There are a number of reasons for the decrease. Green said the University’s tight budget, which the Graduate School has no control over, is one reason for the decrease.
The number of research assistants employed at the University is controlled partly by the number of external funds allocated to departments and partly by their success in competing for research funds, Green said.
Since graduate assistants are hired through departments, the number of graduate assistants is directly controlled by the departmental budgets, Green said.
However, the number of teaching assistants is determined by the undergraduate population.
Demand is related to employee level, Green said. If the number of discussion sections or lab sections — which graduate assistants often teach — increases, the number of graduate assistants will also increase.
Finally, the teaching and research assistant employment level is directly affected by the fringe rate, which was changed in 1994 when the Office of Management and Budget mandated that the University change its system. None of the other Big Ten schools changed their policies.
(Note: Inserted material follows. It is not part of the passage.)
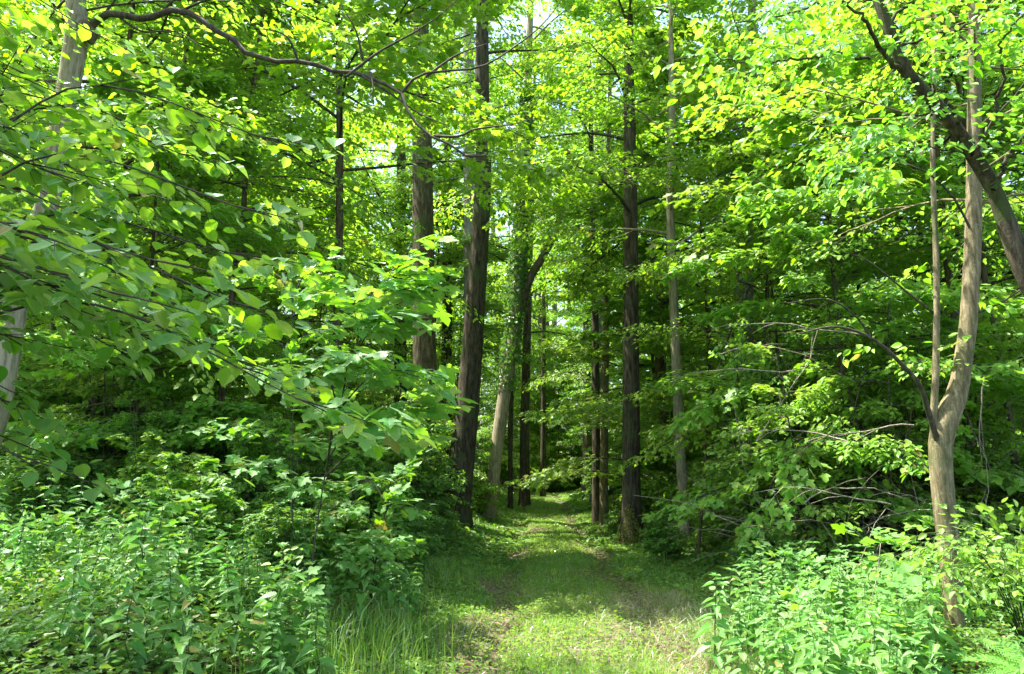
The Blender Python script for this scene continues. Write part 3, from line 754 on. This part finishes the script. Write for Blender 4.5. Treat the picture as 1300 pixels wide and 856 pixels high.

“We’ve been struggling to deal with the problems as they come along,” Green said.
The fringe rate is the amount taken out of departments to pay for graduate assistant benefits, including wages and tuition stipends. The fringe benefit rates now must be calculated against only the employment group receiving the benefits, rather than in a pool with all University employees, said Peter Zetterberg, director of Institutional Research and Reporting.
When the University changed its system, the fringe rate rose from about 3 percent to about 40 percent.
“That made the cost of hiring graduate students much higher than in the past,” Zetterberg said.
Lower graduate assistant rates also have a significant effect on the University, Seligsohn said. It keeps classes larger and decreases the integrity of undergraduate education.
GradSOC representatives say unions at other universities have kept graduate assistant employment level.
Kevin Wehr, co-president of the University of Wisconsin-Madison Teaching Assistants Association, said teaching positions are very much aligned with undergraduate expansion. A union helps to provide better wages and benefits for graduate assistants, which attracts higher quality graduate assistants to the university, Wehr said.
This in turn creates a stronger undergraduate education, which attracts more undergraduates to the university, ultimately increasing the number of teaching assistants needed to teach classes, Wehr said.
Michael Rothstein, Wisconsin’s contract administrator, said there is nothing in the union contract stipulating that a certain number of teaching assistants must be employed there.
The number of teaching assistants is affected by the budget and whether the department wants a faculty member or a teaching assistant to teach the class.
“A union can’t directly affect job employment,” Green said. “The structure of the University’s budget is not subject to negotiation.”